Gonzalez thinks that Neff’s principal, Amanda Wingard, who signed her kids' transfers, is “great.” Apparently, HISD’s new leadership doesn’t think so.

A former Neff student herself, Wingard was last year’s HISD Elementary Principal of the Year, but last week, the district told her to resign.

On Wednesday, Gonzalez and nearly 50 other Neff parents, students, and teachers gathered to make signs protesting HISD’s decision.

Students and parents clustered around picnic tables under Lansdale Pavilion in Monsignor Bill Pickard Park, just across the street from Neff Elementary. They filled white and neon signs with big-lettered messages: “Our kids deserve better,” “We stand with Wingard!!!" and more.

Devin Guevara, 21, a former Neff student, led around twenty kids in a chant: “We love you Miss Wingard.” They held little construction-paper “Honk if you love Wingard” signs.

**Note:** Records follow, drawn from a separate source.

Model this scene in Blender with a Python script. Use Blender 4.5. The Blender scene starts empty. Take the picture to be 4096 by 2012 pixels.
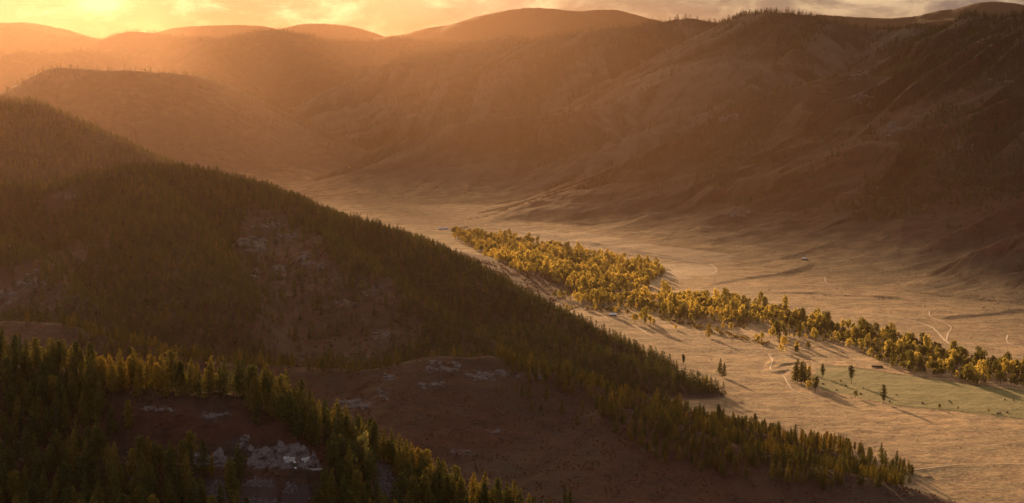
import bpy, math, random
import numpy as np
from mathutils import Vector, Matrix, Euler
rnd = random.Random(7)
rng = np.random.default_rng(7)
scene = bpy.context.scene
COL = scene.collection
R = math.radians

# ------------------------------------------------------------------ camera, sky, sun, exposure
EYE = 350.0                      # metres above the valley floor
FPX = 7643.5                     # focal length in photo pixels (4096 wide)
HOR = 300.0                      # photo row of the true horizon
PITCH = math.atan((1006 - HOR) / FPX)
cam_d = bpy.data.cameras.new("camera"); cam = bpy.data.objects.new("camera", cam_d); COL.objects.link(cam)
cam_d.sensor_width = 36; cam_d.lens = 36 * FPX / 4096
cam_d.clip_start = 1; cam_d.clip_end = 80000
cam.location = (0, 0, EYE); cam.rotation_euler = (math.pi / 2 - PITCH, 0, 0)
scene.camera = cam
cp, sp_ = math.cos(PITCH), math.sin(PITCH)

def at(u, v, Y):
    """photo pixel + forward distance -> world point"""
    a = (np.asarray(u, float) - 2048) / FPX; b = -(np.asarray(v, float) - 1006) / FPX
    dy = cp + b * sp_; dz = -sp_ + b * cp
    k = Y / dy
    return a * k, Y + 0 * a, EYE + dz * k

def proj(x, y, z):
    zz = z - EYE
    f = y * cp - zz * sp_; up = y * sp_ + zz * cp
    f = np.maximum(f, 1.0)
    return 2048 + FPX * x / f, 1006 - FPX * up / f

SUN_AZ = R(12.5)                 # left of the view direction
SUN_EL = R(9.0)
sdir = Vector((-math.sin(SUN_AZ) * math.cos(SUN_EL), math.cos(SUN_AZ) * math.cos(SUN_EL), math.sin(SUN_EL)))
sl = bpy.data.lights.new("sun", 'SUN'); sun = bpy.data.objects.new("sun", sl); COL.objects.link(sun)
sl.energy = 5.0; sl.angle = R(1.2); sl.color = (1.0, 0.58, 0.27)
sun.rotation_euler = sdir.to_track_quat('Z', 'Y').to_euler()

w = bpy.data.worlds.new("World"); scene.world = w; w.use_nodes = True
nt = w.node_tree; nt.nodes.clear()
def N(nt, t, **k):
    n = nt.nodes.new(t)
    for a, b in k.items():
        if a == 'inp':
            for i, val in b.items(): n.inputs[i].default_value = val
        else: setattr(n, a, b)
    return n
def L(nt, a, b): nt.links.new(a, b)
def math_n(nt, op, a, b=None, c=None, clamp=False):
    n = nt.nodes.new('ShaderNodeMath'); n.operation = op; n.use_clamp = clamp
    for i, x in enumerate((a, b, c)):
        if x is None: continue
        if isinstance(x, (int, float)): n.inputs[i].default_value = x
        else: nt.links.new(x, n.inputs[i])
    return n.outputs[0]
def mixc(nt, f, a, b, mode='MIX'):
    n = nt.nodes.new('ShaderNodeMix'); n.data_type = 'RGBA'; n.blend_type = mode; n.clamp_factor = True
    for i, x in ((0, f), (6, a), (7, b)):
        if isinstance(x, (int, float)): n.inputs[i].default_value = x
        elif isinstance(x, tuple): n.inputs[i].default_value = x if len(x) == 4 else (*x, 1)
        else: nt.links.new(x, n.inputs[i])
    return n.outputs[2]
def ramp(nt, f, stops):
    n = nt.nodes.new('ShaderNodeValToRGB'); e = n.color_ramp.elements
    while len(e) > 1: e.remove(e[-1])
    for i, (p, c) in enumerate(stops):
        x = e[0] if i == 0 else e.new(p)
        x.position = p; x.color = (*c, 1) if len(c) == 3 else c
    if f is not None: nt.links.new(f, n.inputs[0])
    return n.outputs[0]
def noise(nt, vec, scale, detail=4, rough=.55, dist=0.0):
    n = nt.nodes.new('ShaderNodeTexNoise')
    n.inputs['Scale'].default_value = scale; n.inputs['Detail'].default_value = detail
    n.inputs['Roughness'].default_value = rough; n.inputs['Distortion'].default_value = dist
    if vec is not None: nt.links.new(vec, n.inputs['Vector'])
    return n.outputs['Fac']
def mapping(nt, vec, scale, loc=(0, 0, 0), rot=(0, 0, 0)):
    n = nt.nodes.new('ShaderNodeMapping')
    n.inputs['Scale'].default_value = scale; n.inputs['Location'].default_value = loc; n.inputs['Rotation'].default_value = rot
    nt.links.new(vec, n.inputs['Vector']); return n.outputs[0]

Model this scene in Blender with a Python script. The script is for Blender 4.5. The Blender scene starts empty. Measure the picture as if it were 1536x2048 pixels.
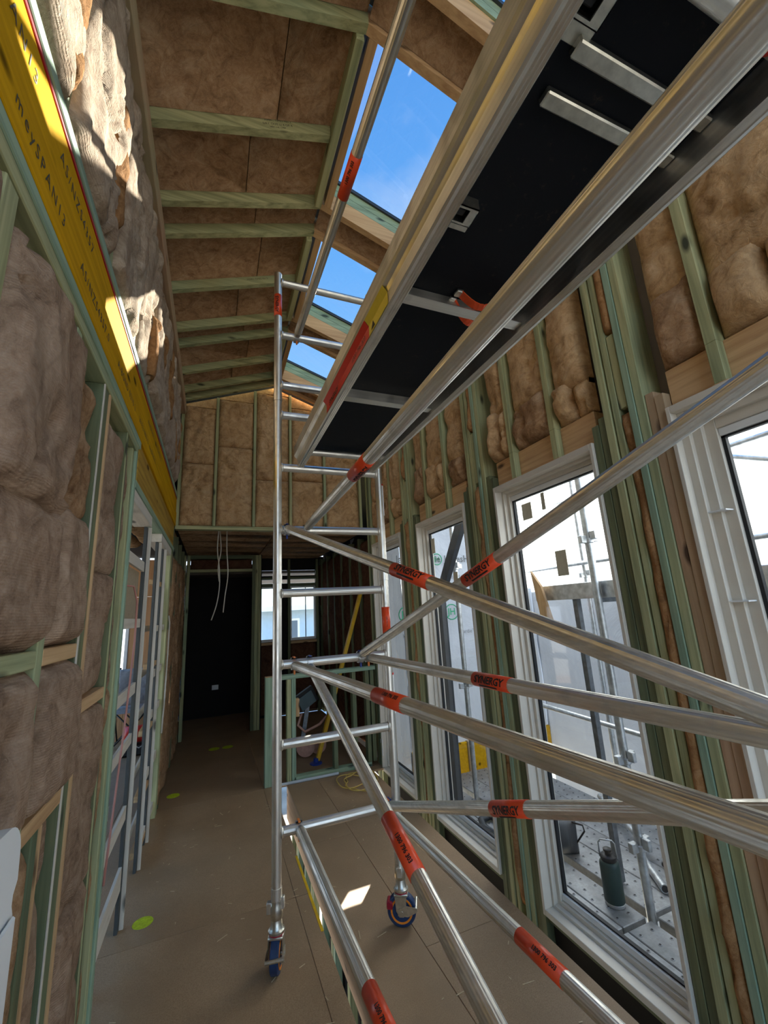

The parents were planning to keep their kids home from school Friday as part of a protest, but HISD canceled school anyway thanks to Thursday night’s severe thunderstorm, which killed at least four people and knocked out power for nearly a million, according to AP News.

Could the protesters change Wingard’s future? Her resignation has not been officially accepted by the HISD board yet. That was on the agenda for Thursday night’s board meeting, but the storm forced the meeting to adjourn early. It has been rescheduled for Thursday, 5/23, at 4:00 PM.

The protest group was organized by Marlin Osorio, whose fifth grader attends Neff. Her 21-year-old and 15-year-old also attended Neff during Wingard’s career there—a testament to the principal’s lasting impact in the community.

“She’s strict, but she’s fair,” said Osorio. When she heard Wingard would be removed, she was “shocked, sad, mad.”

Her oldest son, Devin Guevara, said that Wingard worked in an admin position when he attended, but was still "very involved."

She became principal after he left. “I envy my brothers,” he said.

He credited her with improving the theater arts program and turning it into a “giant production” with microphones, spotlights, and kids who filled roles from actors to backstage managers.

“When I was little, my principals were very detached, but she's very present,” he said.

Denise Whitney, whose son attends Neff, said Wingard is “amazing…I’ve never seen anyone more dedicated, committed, and truly attached to a school.”

“I see it any time I’m in the school—the way she knows and connects with the students," she said. She remembered a talent show or play where Wingard "got on stage and danced with the students.”

A woman only identified as Abigail, who has three kids at Neff, said, “Parents didn’t get no explanation. It’s not fair.”

Why Remove Last Year’s Principal of the Year?

Wingard said that the district did not provide her with a reason for her removal. So how does HISD determine who will lead schools?

Unclear Standards for Principals

When Superintendent Mike Miles released his new principal evaluation system, community backlash prompted him to backtrack in a statement on March 22: "The proficiency screener rating will not be used in the evaluation of principals or other campus administrators in any adverse employment decisions for 2023-2024."

In a May 16 Facebook post, Wingard said that she received an email from the district on March 22 that read "HISD is making changes to the way the proficiency screening rating is used. Division leadership will contact you later with more information."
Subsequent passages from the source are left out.